You could consider managing your own U.S. exposure by combining owning a global fund (ex-U.S.) and a U.S. market tracker. By blending these two funds in a portfolio, you can make sure the U.S. exposure is where you want it, rather than drifting with current valuations.

Comparisons To Index Weighting

Another way to think about the U.S. market weight of approximately 55% is to compare it with other metrics. The U.S. represents around a quarter of global GDP, which is a measure of economic activity. The U.S. also has around 5% of the global population.

Here again, we must remember that U.S. stocks do substantial business overseas, but assuming that half of U.S. profits come from outside the U.S., U.S. stock valuations may still be somewhat inflated. There’s quite a disconnect between the proportion of the global stock market that the U.S. represents and its weight in other economic metrics.

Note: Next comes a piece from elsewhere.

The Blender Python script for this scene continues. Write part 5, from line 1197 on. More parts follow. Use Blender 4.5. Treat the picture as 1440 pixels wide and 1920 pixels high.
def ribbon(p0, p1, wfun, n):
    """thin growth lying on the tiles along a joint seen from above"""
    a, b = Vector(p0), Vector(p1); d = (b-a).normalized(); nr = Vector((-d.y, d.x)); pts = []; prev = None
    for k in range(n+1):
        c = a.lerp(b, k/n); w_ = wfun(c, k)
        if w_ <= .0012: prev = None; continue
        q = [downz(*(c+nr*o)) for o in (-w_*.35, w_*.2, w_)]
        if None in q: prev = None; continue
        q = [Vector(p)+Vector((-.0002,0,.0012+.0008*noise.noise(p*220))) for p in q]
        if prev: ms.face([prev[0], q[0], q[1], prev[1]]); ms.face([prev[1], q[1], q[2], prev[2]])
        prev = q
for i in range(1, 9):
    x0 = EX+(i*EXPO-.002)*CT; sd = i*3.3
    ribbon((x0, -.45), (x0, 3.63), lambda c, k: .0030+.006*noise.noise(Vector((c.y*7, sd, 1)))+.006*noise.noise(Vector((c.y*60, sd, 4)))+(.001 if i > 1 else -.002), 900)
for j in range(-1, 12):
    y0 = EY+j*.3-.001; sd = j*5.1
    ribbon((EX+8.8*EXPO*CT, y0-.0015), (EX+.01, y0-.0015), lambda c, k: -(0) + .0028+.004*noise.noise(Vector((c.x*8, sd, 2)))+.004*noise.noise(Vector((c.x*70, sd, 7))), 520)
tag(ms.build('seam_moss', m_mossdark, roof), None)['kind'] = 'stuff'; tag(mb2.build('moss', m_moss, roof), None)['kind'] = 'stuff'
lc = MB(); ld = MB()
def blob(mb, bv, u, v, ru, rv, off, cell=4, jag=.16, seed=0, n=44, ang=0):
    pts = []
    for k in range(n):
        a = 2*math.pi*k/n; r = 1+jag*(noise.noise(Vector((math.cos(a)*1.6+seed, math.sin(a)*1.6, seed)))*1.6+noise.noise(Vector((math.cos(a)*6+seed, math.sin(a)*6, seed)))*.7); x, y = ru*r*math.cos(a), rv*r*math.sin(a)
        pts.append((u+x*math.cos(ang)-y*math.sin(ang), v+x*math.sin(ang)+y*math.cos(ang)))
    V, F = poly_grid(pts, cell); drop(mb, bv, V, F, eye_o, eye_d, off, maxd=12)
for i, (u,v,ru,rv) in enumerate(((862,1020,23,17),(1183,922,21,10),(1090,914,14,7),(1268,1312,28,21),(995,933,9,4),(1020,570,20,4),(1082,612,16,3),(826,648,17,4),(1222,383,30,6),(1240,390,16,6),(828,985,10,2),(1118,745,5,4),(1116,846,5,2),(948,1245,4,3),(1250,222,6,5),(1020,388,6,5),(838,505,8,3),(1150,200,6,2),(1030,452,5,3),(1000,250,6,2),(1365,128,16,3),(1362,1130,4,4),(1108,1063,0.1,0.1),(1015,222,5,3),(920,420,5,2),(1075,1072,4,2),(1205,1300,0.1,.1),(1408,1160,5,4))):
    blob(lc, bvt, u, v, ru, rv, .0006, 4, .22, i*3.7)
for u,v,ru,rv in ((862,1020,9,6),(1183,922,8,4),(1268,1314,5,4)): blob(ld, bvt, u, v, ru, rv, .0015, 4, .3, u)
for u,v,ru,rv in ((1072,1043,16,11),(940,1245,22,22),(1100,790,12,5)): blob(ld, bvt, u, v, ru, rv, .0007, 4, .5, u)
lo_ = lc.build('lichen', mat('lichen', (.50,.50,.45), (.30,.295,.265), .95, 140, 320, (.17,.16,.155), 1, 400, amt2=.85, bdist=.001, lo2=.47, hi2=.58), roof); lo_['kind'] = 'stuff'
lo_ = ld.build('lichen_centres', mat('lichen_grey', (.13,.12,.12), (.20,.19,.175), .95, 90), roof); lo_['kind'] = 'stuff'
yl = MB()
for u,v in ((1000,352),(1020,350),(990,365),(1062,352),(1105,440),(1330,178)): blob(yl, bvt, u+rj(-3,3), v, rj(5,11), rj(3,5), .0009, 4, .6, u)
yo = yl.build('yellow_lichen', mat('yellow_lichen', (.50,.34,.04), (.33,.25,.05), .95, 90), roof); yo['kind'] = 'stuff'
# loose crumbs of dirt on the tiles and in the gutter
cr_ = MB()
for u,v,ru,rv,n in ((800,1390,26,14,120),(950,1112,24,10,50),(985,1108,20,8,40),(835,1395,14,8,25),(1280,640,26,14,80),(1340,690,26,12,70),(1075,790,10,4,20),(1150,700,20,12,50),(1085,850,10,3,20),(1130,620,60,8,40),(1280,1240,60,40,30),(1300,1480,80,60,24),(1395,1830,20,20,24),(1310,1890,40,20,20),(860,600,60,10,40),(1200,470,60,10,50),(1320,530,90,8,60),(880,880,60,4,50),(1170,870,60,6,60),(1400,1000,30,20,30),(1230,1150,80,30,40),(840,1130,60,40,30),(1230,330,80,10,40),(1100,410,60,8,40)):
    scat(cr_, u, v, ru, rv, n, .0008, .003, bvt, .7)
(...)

Clearly, for a U.S. investor, having U.S. stock exposure is a often necessary. Nonetheless, there’s an important question as to what that exposure should be. Many investors set their U.S. exposure higher than theory would suggest and their are plenty of reasons to be skeptical about U.S. stock valuations on a medium-term view. Taking action now to make sure your U.S. exposure is prudent makes sense, 100% U.S. exposure may be where many investors are currently, but may well not be the appropriate level for the future.